--- BEGIN ---

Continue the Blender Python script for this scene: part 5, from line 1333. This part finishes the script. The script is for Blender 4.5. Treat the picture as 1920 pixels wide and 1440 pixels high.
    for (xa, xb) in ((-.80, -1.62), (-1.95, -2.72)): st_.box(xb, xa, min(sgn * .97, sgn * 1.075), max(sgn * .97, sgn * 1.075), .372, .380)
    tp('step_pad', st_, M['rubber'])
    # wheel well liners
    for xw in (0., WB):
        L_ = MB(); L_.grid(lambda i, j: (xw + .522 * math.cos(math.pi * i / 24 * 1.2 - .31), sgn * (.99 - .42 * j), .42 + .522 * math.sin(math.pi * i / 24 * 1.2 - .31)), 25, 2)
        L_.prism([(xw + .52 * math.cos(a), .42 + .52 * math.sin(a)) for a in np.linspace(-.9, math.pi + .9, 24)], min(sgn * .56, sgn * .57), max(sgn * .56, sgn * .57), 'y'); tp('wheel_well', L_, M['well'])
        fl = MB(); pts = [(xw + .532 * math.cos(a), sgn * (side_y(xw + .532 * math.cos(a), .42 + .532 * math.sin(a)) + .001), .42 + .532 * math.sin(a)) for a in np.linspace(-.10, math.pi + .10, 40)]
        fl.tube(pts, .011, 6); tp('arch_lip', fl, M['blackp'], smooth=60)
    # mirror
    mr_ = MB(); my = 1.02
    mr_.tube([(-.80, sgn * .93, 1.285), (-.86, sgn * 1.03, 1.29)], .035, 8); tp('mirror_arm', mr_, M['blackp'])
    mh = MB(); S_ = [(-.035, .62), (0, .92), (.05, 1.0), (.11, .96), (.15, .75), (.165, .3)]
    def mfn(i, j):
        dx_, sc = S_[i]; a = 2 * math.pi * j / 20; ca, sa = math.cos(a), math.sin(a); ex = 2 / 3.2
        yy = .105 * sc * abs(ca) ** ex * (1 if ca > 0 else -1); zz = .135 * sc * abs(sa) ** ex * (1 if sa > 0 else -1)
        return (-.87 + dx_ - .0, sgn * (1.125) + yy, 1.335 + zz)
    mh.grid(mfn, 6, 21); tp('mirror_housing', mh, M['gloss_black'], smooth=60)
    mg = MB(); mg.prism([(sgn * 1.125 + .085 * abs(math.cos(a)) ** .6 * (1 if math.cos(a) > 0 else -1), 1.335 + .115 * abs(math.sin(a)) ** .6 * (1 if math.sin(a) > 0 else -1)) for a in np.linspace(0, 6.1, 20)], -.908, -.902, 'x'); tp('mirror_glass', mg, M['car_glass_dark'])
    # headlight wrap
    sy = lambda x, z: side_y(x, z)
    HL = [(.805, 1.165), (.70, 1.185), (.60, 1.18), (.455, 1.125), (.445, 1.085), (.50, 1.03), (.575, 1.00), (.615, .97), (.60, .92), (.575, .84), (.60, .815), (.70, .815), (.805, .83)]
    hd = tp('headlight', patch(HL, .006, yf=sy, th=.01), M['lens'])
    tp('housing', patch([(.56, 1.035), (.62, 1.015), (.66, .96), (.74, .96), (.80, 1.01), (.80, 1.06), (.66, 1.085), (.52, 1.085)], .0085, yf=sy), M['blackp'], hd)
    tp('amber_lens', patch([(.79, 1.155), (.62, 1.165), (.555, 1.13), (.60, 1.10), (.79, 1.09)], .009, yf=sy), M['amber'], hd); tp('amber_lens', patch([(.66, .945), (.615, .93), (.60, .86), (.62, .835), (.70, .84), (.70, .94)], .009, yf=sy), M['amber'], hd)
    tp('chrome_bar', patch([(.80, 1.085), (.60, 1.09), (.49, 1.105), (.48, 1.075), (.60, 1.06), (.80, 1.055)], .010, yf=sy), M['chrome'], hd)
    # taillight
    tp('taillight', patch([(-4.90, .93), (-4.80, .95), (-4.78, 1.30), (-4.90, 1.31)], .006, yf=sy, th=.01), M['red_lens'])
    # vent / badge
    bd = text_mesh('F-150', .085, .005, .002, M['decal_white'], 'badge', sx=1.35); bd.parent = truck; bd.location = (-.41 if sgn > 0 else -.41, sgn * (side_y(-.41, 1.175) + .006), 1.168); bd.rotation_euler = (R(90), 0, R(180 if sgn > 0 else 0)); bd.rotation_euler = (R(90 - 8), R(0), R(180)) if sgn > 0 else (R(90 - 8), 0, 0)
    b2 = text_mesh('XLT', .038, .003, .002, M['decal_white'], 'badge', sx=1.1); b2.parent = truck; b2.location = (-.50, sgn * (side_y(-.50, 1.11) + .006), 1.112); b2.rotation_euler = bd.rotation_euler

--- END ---

Exercise requirements: Nothing should be left out: repeat all of the data exactly.

Expected output:
Continue the Blender Python script for this scene: part 5, from line 1333. This part finishes the script. The script is for Blender 4.5. Treat the picture as 1920 pixels wide and 1440 pixels high.
    for (xa, xb) in ((-.80, -1.62), (-1.95, -2.72)): st_.box(xb, xa, min(sgn * .97, sgn * 1.075), max(sgn * .97, sgn * 1.075), .372, .380)
    tp('step_pad', st_, M['rubber'])
    # wheel well liners
    for xw in (0., WB):
        L_ = MB(); L_.grid(lambda i, j: (xw + .522 * math.cos(math.pi * i / 24 * 1.2 - .31), sgn * (.99 - .42 * j), .42 + .522 * math.sin(math.pi * i / 24 * 1.2 - .31)), 25, 2)
        L_.prism([(xw + .52 * math.cos(a), .42 + .52 * math.sin(a)) for a in np.linspace(-.9, math.pi + .9, 24)], min(sgn * .56, sgn * .57), max(sgn * .56, sgn * .57), 'y'); tp('wheel_well', L_, M['well'])
        fl = MB(); pts = [(xw + .532 * math.cos(a), sgn * (side_y(xw + .532 * math.cos(a), .42 + .532 * math.sin(a)) + .001), .42 + .532 * math.sin(a)) for a in np.linspace(-.10, math.pi + .10, 40)]
        fl.tube(pts, .011, 6); tp('arch_lip', fl, M['blackp'], smooth=60)
    # mirror
    mr_ = MB(); my = 1.02
    mr_.tube([(-.80, sgn * .93, 1.285), (-.86, sgn * 1.03, 1.29)], .035, 8); tp('mirror_arm', mr_, M['blackp'])
    mh = MB(); S_ = [(-.035, .62), (0, .92), (.05, 1.0), (.11, .96), (.15, .75), (.165, .3)]
    def mfn(i, j):
        dx_, sc = S_[i]; a = 2 * math.pi * j / 20; ca, sa = math.cos(a), math.sin(a); ex = 2 / 3.2
        yy = .105 * sc * abs(ca) ** ex * (1 if ca > 0 else -1); zz = .135 * sc * abs(sa) ** ex * (1 if sa > 0 else -1)
        return (-.87 + dx_ - .0, sgn * (1.125) + yy, 1.335 + zz)
    mh.grid(mfn, 6, 21); tp('mirror_housing', mh, M['gloss_black'], smooth=60)
    mg = MB(); mg.prism([(sgn * 1.125 + .085 * abs(math.cos(a)) ** .6 * (1 if math.cos(a) > 0 else -1), 1.335 + .115 * abs(math.sin(a)) ** .6 * (1 if math.sin(a) > 0 else -1)) for a in np.linspace(0, 6.1, 20)], -.908, -.902, 'x'); tp('mirror_glass', mg, M['car_glass_dark'])
    # headlight wrap
    sy = lambda x, z: side_y(x, z)
    HL = [(.805, 1.165), (.70, 1.185), (.60, 1.18), (.455, 1.125), (.445, 1.085), (.50, 1.03), (.575, 1.00), (.615, .97), (.60, .92), (.575, .84), (.60, .815), (.70, .815), (.805, .83)]
    hd = tp('headlight', patch(HL, .006, yf=sy, th=.01), M['lens'])
    tp('housing', patch([(.56, 1.035), (.62, 1.015), (.66, .96), (.74, .96), (.80, 1.01), (.80, 1.06), (.66, 1.085), (.52, 1.085)], .0085, yf=sy), M['blackp'], hd)
    tp('amber_lens', patch([(.79, 1.155), (.62, 1.165), (.555, 1.13), (.60, 1.10), (.79, 1.09)], .009, yf=sy), M['amber'], hd); tp('amber_lens', patch([(.66, .945), (.615, .93), (.60, .86), (.62, .835), (.70, .84), (.70, .94)], .009, yf=sy), M['amber'], hd)
    tp('chrome_bar', patch([(.80, 1.085), (.60, 1.09), (.49, 1.105), (.48, 1.075), (.60, 1.06), (.80, 1.055)], .010, yf=sy), M['chrome'], hd)
    # taillight
    tp('taillight', patch([(-4.90, .93), (-4.80, .95), (-4.78, 1.30), (-4.90, 1.31)], .006, yf=sy, th=.01), M['red_lens'])
    # vent / badge
    bd = text_mesh('F-150', .085, .005, .002, M['decal_white'], 'badge', sx=1.35); bd.parent = truck; bd.location = (-.41 if sgn > 0 else -.41, sgn * (side_y(-.41, 1.175) + .006), 1.168); bd.rotation_euler = (R(90), 0, R(180 if sgn > 0 else 0)); bd.rotation_euler = (R(90 - 8), R(0), R(180)) if sgn > 0 else (R(90 - 8), 0, 0)
    b2 = text_mesh('XLT', .038, .003, .002, M['decal_white'], 'badge', sx=1.1); b2.parent = truck; b2.location = (-.50, sgn * (side_y(-.50, 1.11) + .006), 1.112); b2.rotation_euler = bd.rotation_euler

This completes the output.